Qu'est-ce que la modernité? Peut-on la considérer comme une période historique déterminée? Quand commence-t-elle et quand finit-elle? Ces questions ont fait l'objet d'une infinité de réponses. Peut-être commence-t-elle avec la mode ou peut-être est-elle aussi vieille que l'humanité. Je ne prendrai pas position sur ce point. C'est sur un autre point que je voudrais insister : depuis le départ (s'il y en a un) jusqu'à aujourd'hui, la modernité a toujours été double. Si l'on a inventé un mot comme le post-moderne, c'est pour rendre compte de cette duplicité. Le post-moderne ne diffère en rien du moderne; il n'est qu'un des avatars de ce dédoublement.

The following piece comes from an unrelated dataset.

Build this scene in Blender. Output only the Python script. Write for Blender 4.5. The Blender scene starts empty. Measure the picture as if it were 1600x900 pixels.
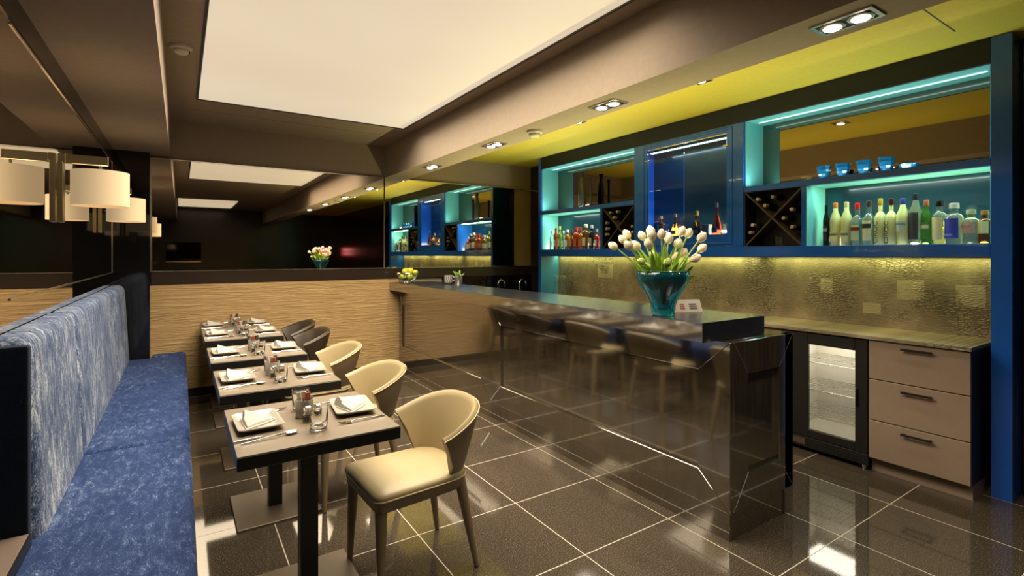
import bpy, bmesh, math, random
from mathutils import Vector, Matrix
random.seed(7)
PI = math.pi
sc = bpy.context.scene
COL = sc.collection

# ------------------------------------------------------------------ materials
def s2l(c):
    return tuple((x / 12.92 if x <= .04045 else ((x + .055) / 1.055) ** 2.4) for x in (v / 255 for v in c))

class NT:
    def __init__(self, name):
        self.m = bpy.data.materials.new(name); self.m.use_nodes = True
        self.t = self.m.node_tree; self.b = self.t.nodes['Principled BSDF']
    def n(self, typ, **kw):
        o = self.t.nodes.new(typ)
        for k, v in kw.items():
            if k in o.inputs: o.inputs[k].default_value = v
            else: setattr(o, k, v)
        return o
    def l(self, a, b): self.t.links.new(a, b)
    def coord(self, scale=(1, 1, 1), rot=(0, 0, 0), loc=(0, 0, 0), world=True):
        if world: src = self.n('ShaderNodeNewGeometry').outputs['Position']
        else: src = self.n('ShaderNodeTexCoord').outputs['Object']
        mp = self.n('ShaderNodeMapping')
        mp.inputs['Scale'].default_value = scale; mp.inputs['Rotation'].default_value = rot; mp.inputs['Location'].default_value = loc
        self.l(src, mp.inputs['Vector']); return mp.outputs['Vector']
    def noise(self, vec, scale, detail=4, rough=.55, dist=0):
        o = self.n('ShaderNodeTexNoise'); o.inputs['Scale'].default_value = scale; o.inputs['Detail'].default_value = detail
        o.inputs['Roughness'].default_value = rough; o.inputs['Distortion'].default_value = dist
        self.l(vec, o.inputs['Vector']); return o.outputs['Fac']
    def ramp(self, fac, stops):
        o = self.n('ShaderNodeValToRGB'); e = o.color_ramp.elements
        while len(e) < len(stops): e.new(.5)
        for i, (p, c) in enumerate(stops): e[i].position = p; e[i].color = (*c, 1)
        self.l(fac, o.inputs['Fac']); return o.outputs['Color']
    def mix(self, fac, a, b, mode='MIX'):
        o = self.n('ShaderNodeMix', data_type='RGBA', blend_type=mode)
        for sock, v in ((o.inputs[0], fac), (o.inputs[6], a), (o.inputs[7], b)):
            if hasattr(v, 'is_linked'): self.l(v, sock)
            elif isinstance(v, (int, float)): sock.default_value = v
            else: sock.default_value = (*v, 1)
        return o.outputs[2]
    def math(self, op, a, b=0.0, c=0.0):
        o = self.n('ShaderNodeMath', operation=op)
        for i, v in enumerate((a, b, c)):
            if hasattr(v, 'is_linked'): self.l(v, o.inputs[i])
            else: o.inputs[i].default_value = v
        return o.outputs[0]
    def bump(self, h, strength=.3, dist=.01):
        o = self.n('ShaderNodeBump'); o.inputs['Strength'].default_value = strength; o.inputs['Distance'].default_value = dist
        self.l(h, o.inputs['Height']); self.l(o.outputs['Normal'], self.b.inputs['Normal'])
    def base(self, c):
        if hasattr(c, 'is_linked'): self.l(c, self.b.inputs['Base Color'])
        else: self.b.inputs['Base Color'].default_value = (*c, 1)

def P(name, col, rough=.5, metal=0, ior=1.5, trans=0, coat=0, emis=None, estr=0, var=.12, vscale=30, sheen=0):
    """plain procedural surface: a base colour with a little noise in it"""
    t = NT(name); b = t.b
    if trans == 0 and not emis and var:
        f = t.noise(t.coord(world=False), vscale, 3)
        t.base(t.mix(f, tuple(x * (1 - var) for x in col), tuple(min(1, x * (1 + var)) for x in col)))
    else: t.base(col)
    b.inputs['Roughness'].default_value = rough; b.inputs['Metallic'].default_value = metal
    b.inputs['IOR'].default_value = ior; b.inputs['Transmission Weight'].default_value = trans
    b.inputs['Coat Weight'].default_value = coat; b.inputs['Sheen Weight'].default_value = sheen
    if emis: b.inputs['Emission Color'].default_value = (*emis, 1); b.inputs['Emission Strength'].default_value = estr
    return t.m

M = {}
M['taupe'] = P('taupe_paint', (.35, .27, .195), .75)
M['lime'] = P('lime_paint', (.60, .47, .045), .7)
M['darkbrown'] = P('dark_brown_lacquer', (.030, .019, .012), .22, ior=1.6)
M['mirror'] = P('bronze_mirror', (.84, .78, .68), .015, metal=1, var=.02)
M['dimmirror'] = P('dark_bronze_mirror', (.25, .205, .175), .03, metal=1, var=.02)
M['blackgloss'] = P('black_gloss_glass', (.006, .005, .005), .05, ior=1.6)
M['blackmatt'] = P('black_matt', (.012, .010, .009), .45)
M['blue'] = P('blue_lacquer', (.016, .125, .62), .16, coat=.5, var=.05)
M['navy'] = P('navy_lacquer', (.006, .009, .024), .14, coat=.4, var=.05)
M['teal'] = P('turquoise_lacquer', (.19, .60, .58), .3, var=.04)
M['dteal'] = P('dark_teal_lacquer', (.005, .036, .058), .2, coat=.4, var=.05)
M['chrome'] = P('polished_steel', (.82, .80, .76), .12, metal=1, var=.04)
M['bronze'] = P('brushed_bronze', (.42, .34, .20), .28, metal=1, var=.15, vscale=80)
M['bright'] = P('bevelled_edge', (.95, .9, .8), .2, metal=1, var=.02)
M['white'] = P('white_porcelain', (.43, .40, .34), .22, coat=.4, var=.03)
M['linen'] = P('white_linen', (.50, .465, .405), .85, var=.05, vscale=200)
M['glass'] = P('clear_glass', (1, 1, 1), .0, ior=1.45, trans=1)
M['winedark'] = P('dark_bottle_glass', (.012, .014, .010), .08, ior=1.6)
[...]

Nous ressentons cette duplicité sous une infinité de modes : malaise, désordre, discordance, tremblements de la voix, citations, répétitions, retour de fantômes, de comportements et de préjugés qu'on aurait cru disparus (comme chez Goya), crise des oppositions classiques (hymens), déchirements, basculements dans l'art et conjonction de l'art et du non-art, désintérêt, désengagements, ennui, violences, inhumanités cachées sous le voile de humanisme, etc... Partout, sous l'habit du moderne, revient l'ancien, le dissimulé, voire l'archi-dissimulé.
Bref, la duplicité inaugurée au Sinaï continue à se révéler. On la rencontre partout, dans la vie, comme en politique, au cinéma ou dans la structure même des subjectivités.